The school colours, pink and grey, were the same as Aylesford House, so that the six boys from that school could continue to wear the same uniform, and new boys could be supplied from existing stocks modified only by the appropriate change of badges on caps and blazers. Of interest to note is that at one stage when pink dye was found to be unsatisfactory, a proposal for change was put to parents at a meeting, but not one of them favoured any alternative.

The school had the use of a football field at Little Heath, and in the summer could play cricket at Northaw; and later when Mount Grace School was being built were allowed to make a pitch on part of the land designated for their playing fields. It was three years before Lochinver House was able to buy the land around the school. Meanwhile mortar rubble salvaged from a number of derelict greenhouses near the school building, was used to make a small playground.

Probably the most critical time in the school’s history was around about 1950, when even the optimistic Mr Bayley nearly gave up the struggle; but Mr and Mrs Salter determined on a final effort. During that period they got the school inspected and recognised by the Ministry. They also succeeded in running the school on its fees and by Easter 1953, had made a profit of £7. At the end of that school year Willoughby Salter formally took over the school. Between 1955 and 1957 he made plans to pass it over to a Trust when the time came for him to retire in 1961.

Since 1961 a great deal of development has taken place.  Under the headships of Michael Timpson (7 years), William Herbert (2), Richard Armitage (19), Patrick Atkinson (11), Jeremy Gear (9), and Ben Walker (current) the Sports Hall (1980), the Salter Block (1988, which has developed into the Pre-Prep Department), the Dining Hall and Theatre complex (1998) which was developed from what was the gymnasium (1970) and a Music Centre (1985) have been built. An ecology area was added in 2006. Many other areas of the school have been reconstructed to keep the school moving forward. The playing fields at the bottom of Green Meadow were purchased in the early 1980s, providing extensive facilities for all the major sports. All-weather facilities for long and high jumps were built by the PE and ground staff in 1985, updated and re-laid in 2006 and re-opened by Commonwealth silver High Jump medallist Martyn Bernard. In the summer of 2010 a complete modernisation of our 2 Science labs took place. In 2011 our Pre Prep ‘Dream Garden’ was established by the PTA and in November 2011 our Music rooms were extended and opened by Laura Wright (Soprano).

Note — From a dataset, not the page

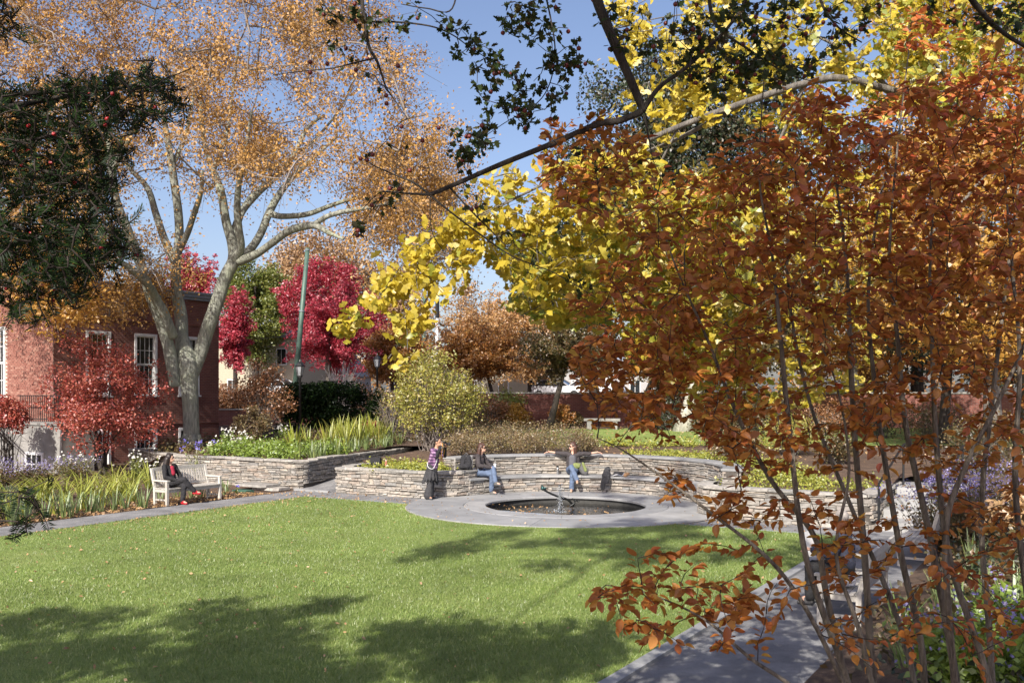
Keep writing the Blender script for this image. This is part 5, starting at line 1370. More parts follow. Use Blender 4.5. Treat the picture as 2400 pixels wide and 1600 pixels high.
def px_tree(name, label, px0, px1, py0, py1, Y, basepx, n, size, lmat, bmat, seed, ncl=60, clr=0.28, tr=0.25, group='autumn trees beyond the garden', **k):
    g = np.random.RandomState(seed + 100)
    c, (rx, rz) = box_px(px0, px1, py0, py1, Y)
    ry = min(rx, 5.5); spray = k.pop('spray', 0)
    ce = ellips(c, (rx * 0.93, ry * 0.9, rz * 0.92), ncl, g, k.pop('shell', 0.45))
    ra = np.full(ncl, clr * min(rx, rz)) * g.uniform(0.7, 1.3, ncl)
    if spray:                                   # foliage in rising sprays with gaps between them
        cs, rs_ = [], []
        for _ in range(spray):
            d = unit(g.normal(size=3) + [0, 0, 0.25]); L = g.uniform(0.75, 1.12)
            for t in np.linspace(0.35, 1, 6): cs.append(np.array(c) + d * np.array([rx, ry, rz]) * t * L + np.array([0, 0, 0.22 * rz * t * t - 0.12 * rz]) + g.normal(size=3) * 0.03 * rx); rs_.append(clr * min(rx, rz) * (1.15 - 0.75 * t) * g.uniform(0.8, 1.2))
        ce, ra = np.array(cs), np.array(rs_)
    bx = (basepx - 1200) / F * Y; u, v = UV(bx, Y); z0 = upz(u, v)
    return tree(name, label, (bx, Y, z0), max(z0 + 1.2, c[2] - rz * 0.9), c[2] + rz * 0.55, tr, ce, ra, n, size, lmat, bmat, seed, group=group, lean=(c[0] - bx, 0), **k)
# distant backdrop of trees: a far-off wood nobody could count
g = np.random.RandomState(2)
nb = 420
ang = g.uniform(-1.25, 1.25, nb); rad = g.uniform(115, 165, nb)
ce = np.stack([np.sin(ang) * rad, np.cos(ang) * rad, 2 + g.uniform(0, 1, nb) ** 1.3 * 9.5], 1)
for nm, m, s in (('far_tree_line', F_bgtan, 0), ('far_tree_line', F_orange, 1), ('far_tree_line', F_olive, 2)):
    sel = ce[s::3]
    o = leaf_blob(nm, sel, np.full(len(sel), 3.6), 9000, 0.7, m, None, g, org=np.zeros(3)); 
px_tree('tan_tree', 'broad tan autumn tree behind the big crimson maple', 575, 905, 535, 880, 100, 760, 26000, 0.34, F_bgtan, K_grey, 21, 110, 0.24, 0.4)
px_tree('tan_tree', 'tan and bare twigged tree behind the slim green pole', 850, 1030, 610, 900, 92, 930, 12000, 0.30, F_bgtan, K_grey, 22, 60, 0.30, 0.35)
px_tree('green_tree', 'yellow green leafy tree between the two crimson maples', 512, 690, 590, 860, 88, 600, 26000, 0.24, F_ygreen, K_dark, 23, 100, 0.22, 0.35)
px_tree('crimson_maple', 'crimson maple rising behind the brick building, left of the leaning tree fork', 375, 520, 580, 800, 70, 470, 20000, 0.17, F_crim, K_dark, 24, 90, 0.22, 0.22, group='crimson maples', spray=50)
px_tree('crimson_maple', 'narrow crimson maple at the right corner of the brick building', 500, 600, 670, 890, 62, 552, 15000, 0.15, F_crim, K_dark, 27, 70, 0.30, 0.2, group='crimson maples', spray=44)
m3 = px_tree('crimson_maple', 'big crimson maple behind the leaning green pole', 640, 905, 650, 895, 66, 770, 36000, 0.17, F_crim, K_grey, 25, 150, 0.17, 0.3, group='crimson maples', spray=95)
# upright sprays at the top of the big maple
g = np.random.RandomState(8); ce = []; 
for _ in range(34):
    x = g.uniform(650, 900); t = abs(x - 765) / 130; y = 600 + 90 * t ** 1.5 + g.uniform(0, 30)
    for k in range(6): ce.append(P(x + g.normal() * 3 + (x - 765) * -0.04 * k, y + 11 * k, 66 + g.normal() * 0.4))
ce = np.array([tuple(c) for c in ce]); o = leaf_blob('upper_sprays', ce, np.full(len(ce), 0.32), 9000, 0.17, F_crim, m3, g, org=np.array(m3.location)); 
px_tree('orange_tree', 'orange tree across the street with a thin bare top', 1005, 1260, 690, 900, 88, 1120, 26000, 0.22, F_gtan, K_grey, 26, 120, 0.2, 0.3, spray=80)
px_tree('tan_tree', 'small wispy tree top showing above the orange trees', 1060, 1125, 655, 740, 96, 1092, 900, 0.26, F_bgtan, K_grey, 28, 26, 0.5, 0.2)
px_tree('orange_tree', 'orange and yellow tree above the dark far lamp posts', 850, 1010, 740, 905, 74, 915, 18000, 0.19, F_orange, K_dark, 29, 80, 0.24, 0.2)
px_tree('crabapple_tree', 'orange crabapple tree left along the garden wall', 990, 1250, 745, 918, 56, 1170, 24000, 0.15, F_orange, K_dark, 30, 120, 0.2, 0.16, spray=80, group='crabapple trees along the garden wall')
px_tree('crabapple_tree', 'olive and rust crabapple tree with its dark trunk against the brick garden wall', 1215, 1480, 735, 912, 45.5, 1283, 24000, 0.125, F_olive, K_dark, 31, 130, 0.2, 0.2, spray=80, group='crabapple trees along the garden wall')
px_tree('crabapple_tree', 'olive crabapple tree right along the wall behind the stone bench', 1440, 1700, 730, 930, 44.5, 1480, 9000, 0.16, F_olive, K_dark, 32, 60, 0.26, 0.2, group='crabapple trees along the garden wall')
px_tree('linden_tree', 'dark green linden with a rounded crown at the right of the sky gap', 1165, 1560, 470, 800, 52, 1400, 40000, 0.20, F_dgreen, K_dark, 33, 130, 0.20, 0.35, group='tall dark green trees', shell=0.3)
px_tree('dark_tree', 'tall dark green and bronze tree reaching the top of the picture behind the ginkgo', 1310, 1900, 20, 760, 50, 1560, 66000, 0.20, F_dgreen, K_dark, 34, 190, 0.17, 0.4, group='tall dark green trees', shell=0.2)
px_tree('dark_tree', 'tall dark green tree far right behind the orange shrub', 1800, 2500, 250, 900, 56, 2150, 26000, 0.22, F_dgreen, K_dark, 35, 110, 0.2, 0.4, group='tall dark green trees')
px_tree('golden_tree', 'golden weeping tree in the top right corner', 2030, 2760, -420, 560, 36, 2420, 60000, 0.16, F_gold, K_grey, 36, 220, 0.16, 0.4)
px_tree('golden_tree', 'golden brown tree standing behind the right part of the orange shrub', 1700, 2300, 430, 900, 46, 2000, 22000, 0.17, F_gold, K_grey, 37, 110, 0.2, 0.3)
px_tree('plane_tree', 'yellow leaved tree with a pale thick trunk before the garden wall', 1500, 1980, 380, 860, 43, 1601, 19000, 0.15, F_gink, K_pale, 38, 100, 0.2, 0.42, group='ginkgo trees')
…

In 2014 the Sports Hall block was substantially extended and refurbished to create larger Computing and DT Rooms, to add an RS room, new changing rooms and to reconfigure and improve the general internal provision. Such luminaries as Sir David Willcocks, Lord Putnam, John McCarthy (an old boy), Norris McWhirter (a parent) and Stephen Mangan (past Head Boy) have been prevailed upon to open or lay foundation stones for the new constructions.

The Headboys’ Charities lead the fundraising for those less fortunate, involving all boys from Year 3 upwards in the decision-making process. These began in 1997, led by Anthony Tyndale (32 years’ service to the school). By 2015 they had raised in excess of £350,000. Indeed in June 2014 Anthony Tyndale, the now retired Deputy Head, was invited to have Tea with the Queen at Buckingham Palace.